Eu o vi de passagem, quando estava entrando correndo no supermercado. Estava lá, quase escondido atrás de uma árvore, come se quisesse se esconder de algo ou de alguém. Eu me dei conta na saída, quando o vi diante de mim. Eu já tinha preparado dois euros para ele, mas sentia-me mal com a ideia de fazer o papel do “doador” que dá um trocado ao “mendigo”. Não somos homens, todos dois? No máximo, com sortes diferentes na vida.
Espontaneamente, quando dei a ele a moeda, quis me apresentar: “Olá, meu nome é Gino, e o seu?”. “Sylvester”, respondeu com a voz embaraçada. “Você está com algum problema?”, perguntei. Depois de um instante de silêncio – mais tarde eu entenderia que se devia mais à incompreensão do italiano do que à vergonha -, “Não, tudo bem”, respondeu.
Não convencido, eu questiono ainda: “Olhe nos meus olhos e me diga se tem alguma dificuldade”. Novamente “tudo bem” é a sua resposta. Quando estava indo para o carro vejo que vem até mim. “Sim, eu tenho um problema: quero trabalhar”. Aperto a sua mão, em sinal de compreensão, e vou embora levando em meu coração aquele olhar e a sua dignidade ferida. Mas não sem antes ter trocado os números de celular, não queremos nos perder. Foi assim que nos tornamos amigos, para além da língua e das diversidades culturais, Sylvester e eu. Um encontro de pessoas, cada uma com a própria dignidade.
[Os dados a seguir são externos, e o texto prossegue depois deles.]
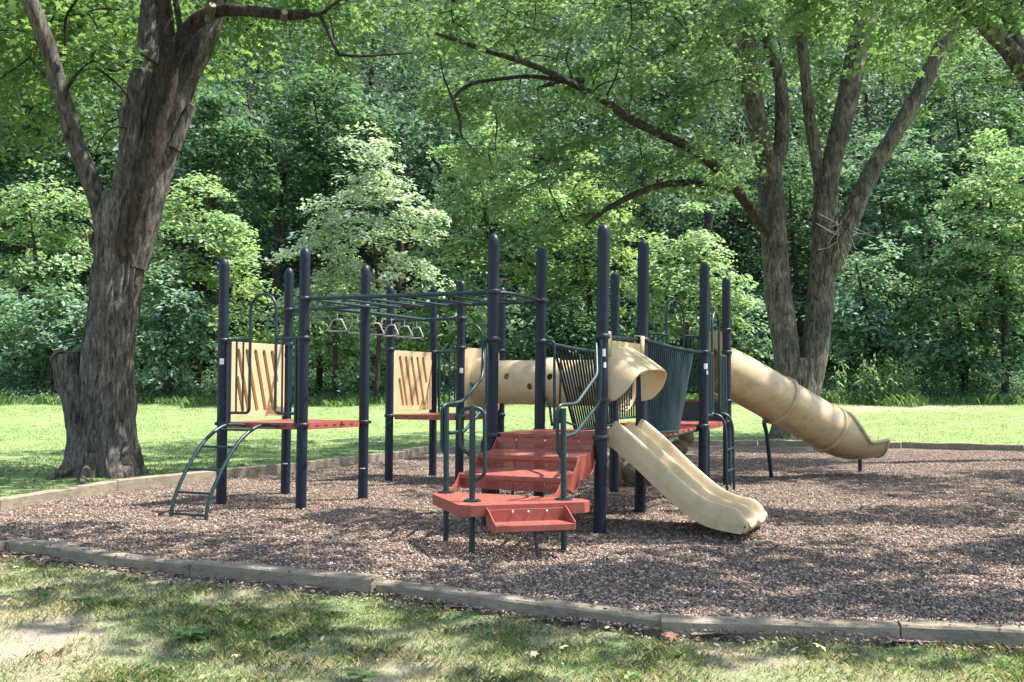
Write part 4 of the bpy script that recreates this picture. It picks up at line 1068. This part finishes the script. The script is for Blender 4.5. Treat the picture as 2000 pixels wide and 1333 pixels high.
s2a = trunk_mesh(m, [B_(1606,400), B_(1596,320), B_(1582,230), B_(1572,140), B_(1562,40), B_(1556,-60)], [.16,.165,.165,.155,.14,.1], 20, 8, .012, seed=16)
s2b = trunk_mesh(m, [B_(1614,370), B_(1632,290), B_(1654,200), B_(1672,110), B_(1690,10), B_(1705,-100), B_(1730,-240)], [.28,.28,.30,.30,.29,.24,.14], 28, 8, .018, seed=17)
s2c = trunk_mesh(m, [B_(1612,560,-.1), B_(1636,500,-.2), B_(1668,410,-.3), B_(1706,330,-.4), B_(1752,255,-.5), B_(1800,170,-.6), B_(1838,90,-.7), B_(1876,0,-.8), B_(1920,-110,-1)], [.14,.25,.26,.24,.22,.21,.19,.17,.1], 28, 8, .016, seed=18)
m.build('trunk', M_bark, tr_)
m = MB()
b1_ = trunk_mesh(m, [B_(1500,455,-.2), B_(1470,415,-.6), B_(1430,360,-1.4), B_(1385,315,-2.2), B_(1320,275,-3.4), B_(1240,238,-4.8), B_(1180,197,-5.8), B_(1110,160,-6.8), B_(1040,128,-7.8), B_(960,102,-8.6), B_(852,66,-9.6)], [.15,.15,.14,.13,.115,.105,.09,.075,.06,.05,.035], 18, 7, .012, seed=33)
b2_ = trunk_mesh(m, [B_(1440,372,-1.2), B_(1395,365,-1.6), B_(1345,358,-2), B_(1290,362,-2.5), B_(1230,385,-3), B_(1180,412,-3.4), B_(1145,440,-3.8)], [.10,.10,.09,.085,.08,.07,.05], 14, 7, .01, seed=37)
b3_ = trunk_mesh(m, [B_(1140,158,-6.4), B_(1095,158,-6.6), B_(1050,175,-6.8)], [.07,.06,.04], 10, 6, .006, seed=38)
b4_ = trunk_mesh(m, [B_(1110,160,-6.9), B_(1040,150,-7.3), B_(975,155,-7.6), B_(920,165,-7.8), B_(888,192,-8), B_(898,235,-8.1), B_(900,265,-8.1)], [.05,.045,.04,.038,.036,.03,.018], 8, 6, .004, seed=39)
m.build('sweeping_bough', M_barkd, tr_)
m = MB()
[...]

A partir daquele dia batalhei de muitas maneiras, com a consciência de que a primeira coisa é ajudá-lo a enfrentar a barreira da língua. Ainda que esteja com os documentos regulares é impossível pensar que possa encontrar um trabalho se não consegue exprimir-se e entender o italiano. Como dizer isso a ele, sem saber a sua língua, e vice-versa? Lembro de um amigo do seu mesmo país e peço que seja o nosso intérprete. E assim nos encontramos na mesa do bar, diante do supermercado, para conversar, com tradutor e cerveja, e conhecer melhor a sua situação.
Antes de sairmos faço a ele um convite: “Lembre Sylvester, nenhum trabalho é pequeno se feito por amor. Você não está aqui para pedir, mas para oferecer uma ajuda a quem precisa, dividir o peso da sacola de compras, encontrar um estacionamento ou um simples carrinho. Deus ama imensamente a você, a mim, a todos. Agora vamos começar a bater, juntos, como o Evangelho ensina. Vejamos se alguma porta se abre. Mas, por enquanto este é o seu trabalho, faça-o de cabeça erguida, sem perder a sua dignidade”.

Na noite seguinte chega uma mensagem dele, no whatsapp: “Boa noite Gino, como está? Espero que você esteja bem, junto com sua família. Obrigado pelo que está fazendo por mim. Deus o abençoe porque você está cuidando de mim. Não vejo a hora de encontrar um verdadeiro trabalho, mas, enquanto isso, farei como você diz, mantendo o olhar alto e limpo. Espero por você”. Eu precisei usar o “google tradutor” para entender a sua mensagem e responder. “Caro Sylvester, obrigado pelas suas saudações. Hoje procurei informações sobre um curso gratuito de italiano. Espero poder lhe dar boas notícias logo”.

Nos dias seguintes fiz a experiência, já conhecida, do quanto é difícil ajudar alguém! Por algum motivo, para mim ainda desconhecido, prevalece sempre a bendita burocracia. Mas decido não me render, até porque, enquanto isso, encontrei outras pessoas dispostas e se aproximarem de Sylvester. Agora não estou só, e ele também não.
Amanhã ele começa as aulas de italiano, primeiro passo para conseguir encontrar um trabalho e assim poder enviar uma ajuda para sua esposa e os dois filhos pequenos, que ficaram no seu país natal. Talvez um dia eles possam voltar a estar juntos. Eu rezo para que seja assim, querido Sylvester!